Sylvie Mastellone of Fruv Freedomwear didn't know she'd been chosen as one of Whistler's outstanding employees until an email congratulating her arrived in her inbox.

"It was a total surprise! Such a very nice thing to get," she said.

One of 45 Whistler employees nominated for the Whistler Chamber of Commerce's inaugural Spirit Story Campaign by her store manager Eliza Hardy, Mastellone has worked with the yogawear manufacturer and retailer in Marketplace Whistler for the past year.

The Spirit Story Campaign was initiated by the chamber for Employee Recognition Week, April 1 to 7, inviting employers to nominate up to four members of staff as STAR employees and asking them to provide brief stories about why the staff stand apart. Twenty-seven companies participated. The stories and nominees can be seen on the Chamber's website: http://www.whistlerchamber.com/Spirit-Pass/Whistler-s-STAR-Employees.html

"Sylvie's such a fantastic employee. She's amazing with customers, with building a rapport with people. She connects with people very well and quickly, which is amazing," Hardy said.

Since the entire company's success hinges on retail, on selling products designed in Whistler and made in Vancouver, directly to the public, Hardy added that Mastellone's capabilities have been key to establishing Fruv Freedomwear, which is now two years old.

"If your staff is doing such a good job then it's very important that you recognize that, let them know how you do appreciate them," Hardy said.
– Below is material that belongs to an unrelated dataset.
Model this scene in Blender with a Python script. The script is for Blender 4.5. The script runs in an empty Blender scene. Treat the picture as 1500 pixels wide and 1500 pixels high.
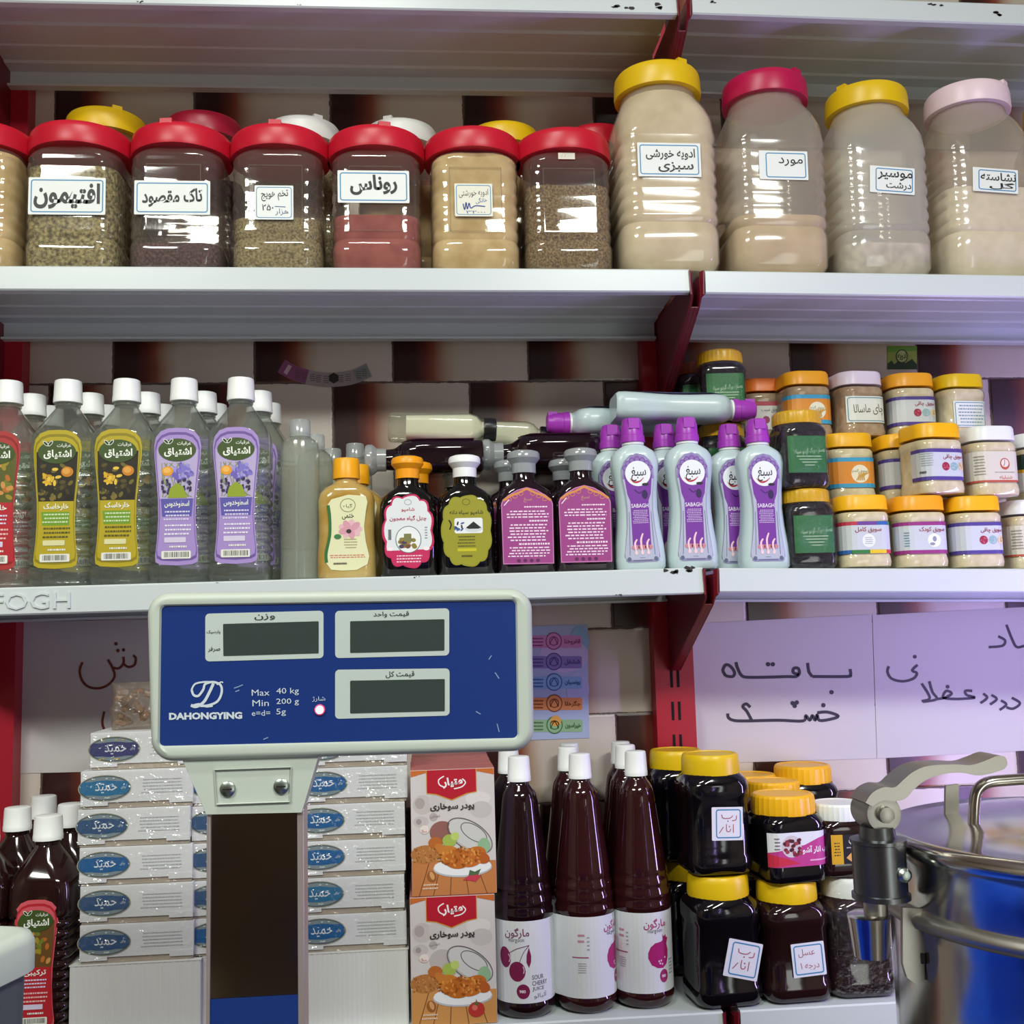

Mastellone, who is from a small town in Provence, France, arrived in the resort four years ago. She says of her employer: "It's a really nice team, it has a family vibe, and I like the products we are selling."

Chantelle Boudreau, originally from Nova Scotia but in her second season in Whistler, was one of three employees nominated from Ski Butlers, the ski and snowboard rentals and delivery company.

Boudreau was picked out, according to her Spirit Story, for assisting clients who had arrived late on a Sunday in a snowstorm. After she left them, she discovered that the remainder of their party would likely be delayed because of an accident on the Sea to Sky Highway and went out of her way to inform them so they wouldn't worry.

"We take the rental shop to the accommodation and the idea is to make it an easy experience," she said.

"I guess I was surprised by the nomination, but Ski Butlers tries to go above and beyond itself so when my boss Karen points out good things I do I just think that's expected."

Fiona Famulak, president of the Whistler Chamber of Commerce, said the Spirit Story program replaces an annual employee awards evening that had taken place for 20 years after losing American Express as a sponsor. Telus had picked up sponsorship of the gala event for several years, but the Chamber wanted to do things differently this time around.

"This year, we decided that in order to try and recognize a greater number of employees in a more public way, we would champion a social media and print media campaign that still allowed us to achieve recognition for employees, allowing us to open it up wider," Famulak said.

Each participating employer was asked to donate one prize per employee with a value of at least $25, which went into a prize pool, somewhat like a Secret Santa, ensuring that all nominees received a prize.

"We just wanted to make a big deal of our employees. The stories provide great examples of how the employees are operating in the resort," said Famulak.

"We want the resort as a whole to learn about what they do, because maybe those examples could be used in other businesses. We want other employers to learn from those experiences and maybe replicate it for themselves."

Famulak said making a big deal in recognizing the best employees was of key importance to Whistler.

"If the individual isn't being recognized for good and positive behaviour, then all the learning and review in the world isn't going to make a difference," she said.

"I'd want this to encourage everyone in the community. This isn't just a business piece, it can be enjoyed by the community at large, and I would encourage everyone to visit the Chamber's website to read the stories. Often people will know the nominees and it's great to celebrate them because they are worth it."

Arlene Keis, the CEO of program sponsor Go2, B.C.'s tourism human resource association, echoed Famulak:

"The success of our industry relies on skilled committed staff to deliver exceptional guest experiences," Keis said in a release.

"Ongoing recognition is key to maintaining employee morale and service levels; we are glad to see that the Whistler community has taken the initiative to acknowledge staff's hard work and, together, we celebrate their success."